I work for a nonprofit organization. Lots of people have a lot of misconceptions about what that means, exactly, but what it means to me is that every day, I get up to go to work for something I believe in that benefits people other than myself – though I do, directly and indirectly, experience benefits as well. I’m paid. I have fantastic fringe benefits. I have amazing coworkers. I am inspired and humbled by the young people we serve. And every year, about this time, I get to read dozens and dozens of applications from people all over our great nation who are interested in dedicating a year of their life – and in many cases, two years - in service to their country through community organizations.
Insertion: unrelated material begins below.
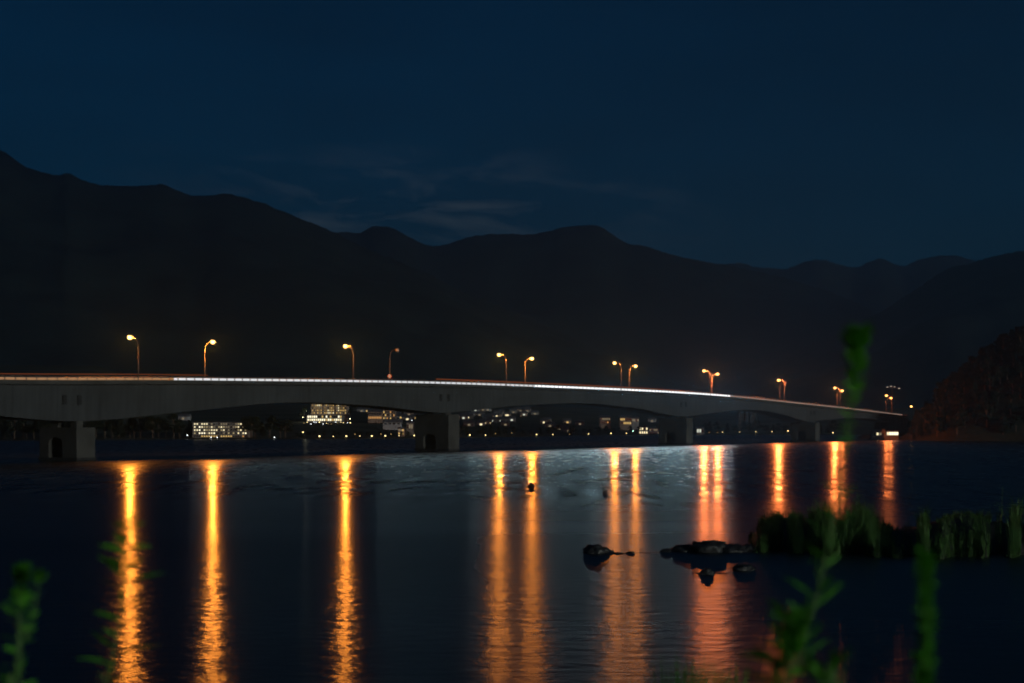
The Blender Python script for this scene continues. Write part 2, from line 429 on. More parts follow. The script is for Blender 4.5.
def loft(m, section, s0, s1, step=4.0, cap=True):
    n = max(1, int(round((s1 - s0) / step))); vs = []; fs = []
    for i in range(n + 1):
        s = s0 + (s1 - s0) * i / n
        for off, z in section(s): vs.append(bp(s, off, z))
    k = len(section(s0))
    for i in range(n):
        for j in range(k): fs.append((i*k+j, i*k+(j+1) % k, (i+1)*k+(j+1) % k, (i+1)*k+j))
    if cap: fs.append(tuple(range(k-1, -1, -1))); fs.append(tuple(n*k+j for j in range(k)))
    m.add(vs, fs)
W = 11.5
bridge = thing('bridge', 'long grey concrete girder bridge arching low across the lake', 'bridge', (0, 0, 0))
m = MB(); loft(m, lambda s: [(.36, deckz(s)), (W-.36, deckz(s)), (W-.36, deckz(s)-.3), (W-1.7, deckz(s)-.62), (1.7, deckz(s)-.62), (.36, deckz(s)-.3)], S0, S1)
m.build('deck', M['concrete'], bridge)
m = MB(); loft(m, lambda s: [(.7, deckz(s)+.03), (W-.7, deckz(s)+.03), (W-.7, deckz(s)+.004), (.7, deckz(s)+.004)], S0, S1)
m.build('road_surface', M['asphalt'], bridge)
for a in (0, 1):
    m = MB(); o0, o1 = ((0, .355) if a == 0 else (W-.355, W))
    loft(m, lambda s: [(o0, deckz(s)+.25), (o1, deckz(s)+.25), (o1, deckz(s)-.45), (o0, deckz(s)-.45)], S0, S1)
    m.build('edge_beam', M['pierc'], bridge)
def girder_mat():
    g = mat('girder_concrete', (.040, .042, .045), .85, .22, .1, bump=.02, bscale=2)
    t = g.node_tree; p = t.nodes['Principled BSDF']; src = p.inputs['Base Color'].links[0].from_socket
    tcn = t.nodes.new('ShaderNodeTexCoord')
    # vertical casting joints and run-down stains along the bridge
    dt = t.nodes.new('ShaderNodeVectorMath'); dt.operation = 'DOT_PRODUCT'; dt.inputs[1].default_value = U
    t.links.new(tcn.outputs['Object'], dt.inputs[0])
    md = t.nodes.new('ShaderNodeMath'); md.operation = 'PINGPONG'; md.inputs[1].default_value = 2.6
    t.links.new(dt.outputs['Value'], md.inputs[0])
    lt = t.nodes.new('ShaderNodeMapRange'); lt.inputs[1].default_value = .0; lt.inputs[2].default_value = .22; lt.inputs[3].default_value = .8; lt.inputs[4].default_value = 1
    t.links.new(md.outputs[0], lt.inputs[0])
    cb = t.nodes.new('ShaderNodeCombineXYZ'); sp = t.nodes.new('ShaderNodeSeparateXYZ'); t.links.new(tcn.outputs['Object'], sp.inputs[0])
    t.links.new(dt.outputs['Value'], cb.inputs[0]); 
    zz = t.nodes.new('ShaderNodeMath'); zz.operation = 'MULTIPLY'; zz.inputs[1].default_value = .08; t.links.new(sp.outputs[2], zz.inputs[0]); t.links.new(zz.outputs[0], cb.inputs[1])
    n2 = t.nodes.new('ShaderNodeTexNoise'); n2.inputs['Scale'].default_value = .9; n2.inputs['Detail'].default_value = 4; t.links.new(cb.outputs[0], n2.inputs[0])
    l2 = t.nodes.new('ShaderNodeMapRange'); l2.inputs[1].default_value = .35; l2.inputs[2].default_value = .65; l2.inputs[3].default_value = .72; l2.inputs[4].default_value = 1.06
    t.links.new(n2.outputs[0], l2.inputs[0])
    mm = t.nodes.new('ShaderNodeMath'); mm.operation = 'MULTIPLY'; t.links.new(lt.outputs[0], mm.inputs[0]); t.links.new(l2.outputs[0], mm.inputs[1])
    x = t.nodes.new('ShaderNodeMix'); x.data_type = 'RGBA'; x.blend_type = 'MULTIPLY'; x.inputs[0].default_value = 1
    c3 = t.nodes.new('ShaderNodeCombineXYZ')
    for i in range(3): t.links.new(mm.outputs[0], c3.inputs[i])
    t.links.new(src, x.inputs[6]); t.links.new(c3.outputs[0], x.inputs[7]); t.links.new(x.outputs[2], p.inputs['Base Color'])
    return g
GM = girder_mat()
edges = [S0] + PIERS[1:] + [S1]
for a, b in zip(edges, edges[1:]):
    m = MB()
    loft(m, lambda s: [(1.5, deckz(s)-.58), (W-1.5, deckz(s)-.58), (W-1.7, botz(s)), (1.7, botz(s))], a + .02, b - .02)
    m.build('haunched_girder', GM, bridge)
# stiffening ledge along the web
m = MB(); loft(m, lambda s: [(1.36, (deckz(s)*1.0+botz(s)*1.1)/2.1+.12), (1.6, (deckz(s)+botz(s)*1.1)/2.1+.12), (1.6, (deckz(s)+botz(s)*1.1)/2.1-.1), (1.36, (deckz(s)+botz(s)*1.1)/2.1-.1)], S0, S1)
m.build('web_ledge', GM, bridge)
# service hatch openings over each pier: shallow boxes, the hole's shade in their dark colour
for s in PIERS[1:]:
    for d in (-4.2, -.6):
        m = MB(); z = (deckz(s) + botz(s)) / 2 + .3
        loft(m, lambda q: [(1.25, z+.9), (1.66, z+.9), (1.68, z-.9), (1.25, z-.9)], s + d - .42, s + d + .42, .84)
        m.build('service_hatch', M['dark'], bridge)
# piers
for i, s in enumerate(PIERS):
    zt = botz(s) - (1.25 if i < 2 else .5)
    th = 4.6 if i < 2 else 5.0
    root = None
    m = MB(); s0, s1 = s - th/2, s + th/2
    # nose with an arched niche facing along the bridge, solid block behind it
    a0, a1 = .2, W - .2; n0, n1 = 4.4, 8.6; nh = min(4.6, zt - 1.4)
    out = [(a0, -2), (n0, -2), (n0, nh - 1.2)] + [(n0 + (n1-n0)*(.5-.5*math.cos(math.pi*k/8)), nh - 1.2 + 1.2*math.sin(math.pi*k/8)) for k in range(1, 8)] + [(n1, nh - 1.2), (n1, -2), (a1, -2), (a1, zt), (a0, zt)]
    nn = len(out)
    vsx = [bp(s0, o, z) for o, z in out] + [bp(s0 + 3.2, o, z) for o, z in out]
    fsx = [tuple(range(nn)), tuple(range(2*nn-1, nn-1, -1))] + [(k, nn+k, nn+(k+1) % nn, (k+1) % nn) for k in range(nn)]
    m.add(vsx, fsx)
    loft(m, lambda q: [(a0, zt), (a1, zt), (a1, -2), (a0, -2)], s0 + 3.203, s1, th)
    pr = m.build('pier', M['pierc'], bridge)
    for b0_ in (a0+1.8, a1-3.6):
        m = MB(); loft(m, lambda q: [(b0_, botz(s)+.25), (b0_+1.8, botz(s)+.25), (b0_+1.8, zt+.003), (b0_, zt+.003)], s-.8, s+.8, 1.6)
        m.build('bearing', M['pierc'], pr)
    m = MB(); loft(m, lambda q: [(a0-.18, .55), (a1+.18, .55), (a1+.18, -2), (a0-.18, -2)], s0-.18, s1+.18, th)
    m.build('waterline_footing', M['dark'], pr)
# abutment at the right end
m = MB(); loft(m, lambda q: [(.8, deckz(q)-.64), (W-.8, deckz(q)-.64), (W-.8, -1.5), (.8, -1.5)], 494, 516, 11)
m.build('abutment', M['pierc'], bridge)
# railings
def railing(off, sgn):
    m = MB()
    for dz, r in ((1.1, .075), (.84, .03), (.58, .03)):
        n = int((S1-S0)/5)
        m.tube([bp(S0+(S1-S0)*i/n, off, deckz(S0+(S1-S0)*i/n)+dz-r) for i in range(n+1)], r, 6)
    m.build('hand_rail', M['rail'], bridge)
railing(.17, 1); railing(W-.17, -1)
post = MB(); post.box((0, 0, .52), (.13, .16, .55)); 
postme = post.mesh('railing_post', M['rail'])
near = []; s = -24.0
while s < S1: near.append(s); s += 2.4
rz = math.atan2(U.y, U.x)
for s in near[:96]:
    o = obj('railing_post', postme, bridge, bp(s, .17, deckz(s))); o.rotation_euler = (0, 0, rz)
m = MB()
rot = Matrix.Rotation(rz, 4, 'Z')
for s in near[96:] + [S0 + 2.4*i for i in range(int((-24-S0)/2.4))]:
    m.box((0,0,.52), (.13,.16,.55), Matrix.Translation(bp(s, .17, deckz(s))) @ rot)
for i in range(int((S1-S0)/2.4)):
    s = S0 + 2.4*i; m.box((0,0,.52), (.13,.16,.55), Matrix.Translation(bp(s, W-.17, deckz(s))) @ rot)
tag(m.build('railing_posts', M['rail'], bridge), None, None, None, 'stuff')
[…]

They make virtually no money. They have virtually no fringe benefits. All they want is to be a part of something that helps someone else.
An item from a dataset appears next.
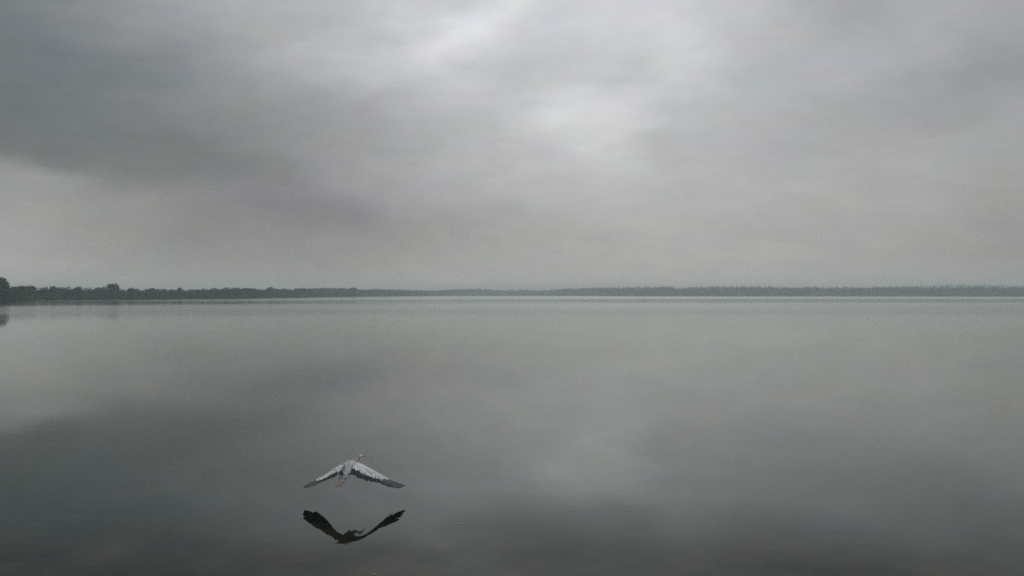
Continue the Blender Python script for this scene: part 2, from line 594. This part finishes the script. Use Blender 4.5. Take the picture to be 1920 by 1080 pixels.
make_tree(58, 522, hgt(58, 522, 533.5), 7.5, 'rounded mid-green tree first right of the tallest dark tree', M_leaf2, 2000, group=gl, seed=6)
make_tree(246, 592, hgt(246, 592, 538.6), 5.5, 'short bushy tree just right of the flat-topped tree', M_leaf, 1700, group=gl, seed=7)
make_tree(288, 622, hgt(288, 622, 538.9), 6.0, 'low pale green tree midway between flat-topped and pointed trees', M_leaf, 1700, group=gl, seed=8)
make_tree(100, 540, hgt(100, 540, 536.0), 8.0, 'broad low green tree in the middle of the left bank wood', M_leaf, 2000, group=gl, seed=9)
make_tree(148, 560, hgt(148, 560, 536.6), 7.0, 'light green willow at the waterline left of the flat-topped tree', M_leaf, 2000, group=gl, seed=10)
make_tree(508, 900, hgt(508, 900, 537.6), 14.0, 'wide hazy grey-green tree swelling above the wood left of the flying heron', M_leaf2, 1800, group=gl, size=0.7, seed=11)
make_tree(662, 1300, hgt(662, 1300, 538.3), 15.0, 'hazy tree at the step where the left bank wood drops lower', M_leaf2, 1500, group=gl, size=0.9, seed=12)


def wood(name, label, x0, x1, spacing, rows, depth, per, size, leaf, wfac, seed, hscale=(0.80, 1.02), topshift=0.0, dadd=0.0):
    """a continuous wood along the bank: many whole trees joined into one mass"""
    r_ = random.Random(seed)
    g = np.random.default_rng(seed)
    parts = []
    bm = bmesh.new()
    # walk along the shoreline in metres
    px = x0
    while px < x1:
        D = interp(SH, px) + dadd
        base = at(px, D)
        d = Vector((base.x, base.y, 0)).normalized()
        nxt = at(px + 1, interp(SH, px + 1) + dadd)
        step = (nxt - base).length
        for r in range(rows):
            q = base + d * (3.5 + r * depth + r_.uniform(-1.5, 1.5)) + Vector((r_.uniform(-.4, .4) * spacing, 0, 0))
            qpx = 960 + FPX * q.x / q.y
            h = (hgt(qpx, q.y) + topshift) * r_.uniform(*hscale)
            if r == 0:
                h *= r_.uniform(0.78, 0.98)
            w = min(max(h * wfac, 6.0), 16.0) * r_.uniform(0.85, 1.3)
            V = crown_arrays(lobes_for(h, w, r_, 0.02), per, size, g)
            V += np.array([q.x, q.y, 0.5])
            parts.append(V)
            if r == 0:      # low scrub at the waterline
                for kk in range(2):
                    sw = spacing * r_.uniform(1.0, 1.7)
                    sh_ = h * r_.uniform(0.28, 0.5)
                    V = crown_arrays([(0, 0, sh_ * 0.4, sw * 0.6, 2.5, sh_ * 0.6), (sw * .3, 0, sh_ * 0.5, sw * 0.35, 2, sh_ * 0.5)], per // 5, size * .8, g)
                    parts.append(V + np.array([q.x + r_.uniform(-.5, .5) * spacing, q.y - 2.5, 0.3]))
            taper(bm, (q.x, q.y, 0.0), (q.x, q.y, h * 0.6), 0.22, 0.1, 4)
        px += spacing / step
    me = quads_mesh(name, np.concatenate(parts), leaf)
    o = bpy.data.objects.new(name, me)
    tag(o, label, 'woodland', kind='stuff')
    col.objects.link(o)
    me2 = bpy.data.meshes.new('trunks'); bm.to_mesh(me2); bm.free(); me2.materials.append(M_bark)
    t = bpy.data.objects.new('trunks', me2); t.parent = o; t['kind'] = 'stuff'; col.objects.link(t)
    return len(parts)


c1 = wood('bank_wood', 'continuous dark green willow wood along the left bank', -900, 470, 5.5, 3, 6, 420, 0.5, M_leaf, 0.85, 21)
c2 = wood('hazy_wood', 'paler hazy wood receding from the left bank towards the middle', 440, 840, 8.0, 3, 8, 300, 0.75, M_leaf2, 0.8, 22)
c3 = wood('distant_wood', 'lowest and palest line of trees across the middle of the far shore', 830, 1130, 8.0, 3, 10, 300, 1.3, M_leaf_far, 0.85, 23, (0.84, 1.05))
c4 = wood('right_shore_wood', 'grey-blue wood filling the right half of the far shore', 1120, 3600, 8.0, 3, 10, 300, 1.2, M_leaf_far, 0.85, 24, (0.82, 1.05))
# second, higher line of woodland further back at the right
TOPR = TOP


def ridge():
    r_ = random.Random(31); g = np.random.default_rng(31)
    parts = []
    tab = [(1560, 540), (1640, 537), (1700, 534.5), (1760, 531.5), (1800, 530.2), (1860, 531), (1920, 533), (2100, 534), (2400, 538)]
    px = 1600
    while px < 2500:
        D = 2750 + r_.uniform(-60, 60)
        q = at(px, D)
        h = CAM_H + (552.5 - interp(tab, px)) * D / FPX
        h *= r_.uniform(0.93, 1.01)
        w = r_.uniform(12, 20)
        V = crown_arrays(lobes_for(h, w, r_, 0.05), 650, 1.15, g) + np.array([q.x, q.y, 0])
        parts.append(V)
        px += 6
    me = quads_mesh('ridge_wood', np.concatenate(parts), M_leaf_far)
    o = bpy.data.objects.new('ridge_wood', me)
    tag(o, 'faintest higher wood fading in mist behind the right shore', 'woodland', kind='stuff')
    col.objects.link(o)


ridge()
print('trees in woods', c1, c2, c3, c4)

# ------------------------------------------------------------------ haze over the lake
HAZE = 0.00041
hm = bpy.data.materials.new('haze')
hm.use_nodes = True
t = hm.node_tree
for n in list(t.nodes): t.nodes.remove(n)
pv = t.nodes.new('ShaderNodeVolumePrincipled')
pv.inputs['Color'].default_value = (0.845, 0.972, 0.985, 1)
pv.inputs['Density'].default_value = HAZE
pv.inputs['Anisotropy'].default_value = 0.2
oo = t.nodes.new('ShaderNodeOutputMaterial')
t.links.new(pv.outputs[0], oo.inputs['Volume'])
X, Y0, Y1, Z0, Z1 = BX + 20, BY0 - 20, BY1 + 20, -1.6, 42.0
vb = [(x, y, z) for x in (-X, X) for y in (Y0, Y1) for z in (Z0, Z1)]
fb = [(0, 1, 3, 2), (4, 6, 7, 5), (0, 4, 5, 1), (2, 3, 7, 6), (0, 2, 6, 4), (1, 5, 7, 3)]
hz = link_mesh('haze', vb, fb, hm)
tag(hz, kind='stuff')

# ------------------------------------------------------------------ heron
def simple_mat(name, c, rough=0.6, spec=0.3):
    m, t, p = new_mat(name)
    p.inputs['Base Color'].default_value = (*c, 1)
    p.inputs['Roughness'].default_value = rough
    p.inputs['Specular IOR Level'].default_value = spec
    return m


def feather_mat(name, c1, c2, scale=60):
    m = mat_noise(name, c1, c2, scale, rough=0.75, detail=3, spec=0.15)
    return m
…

I’ve been reviewing these applications for quite a few years now – but this year, it’s a little different. People from all over the country – not just Minnesota, not just the Twin Cities – are applying for national service here. Some of them are married. Some of them have kids. Some of them were the first in their families to attend college and are now completing Masters’ programs. Some of them are a few or several years out of college. Cynics will chalk it up to a lousy economy. I chalk it up to our President. They have heard the call to service and they have answered it. “I am asking you to believe, not just in my ability to bring about a real change in Washington, I’m asking you to believe in yours.”

It’s one thing to hope. It’s one thing to be asked. It’s quite another, as many AmeriCorps members will tell you, to live on less than $11,000 per year. But they do it. Without complaint, and without remorse. This year, as I wade through application after application of diverse, highly qualified, highly motivated, and highly inspired individuals applying to work with my organization, I am moved from hope to belief in my fellow citizens, in my country and in my President. Or, as one of my coworkers so succinctly put it: “People were skeptical, but the world really did get better over night when Obama took office.”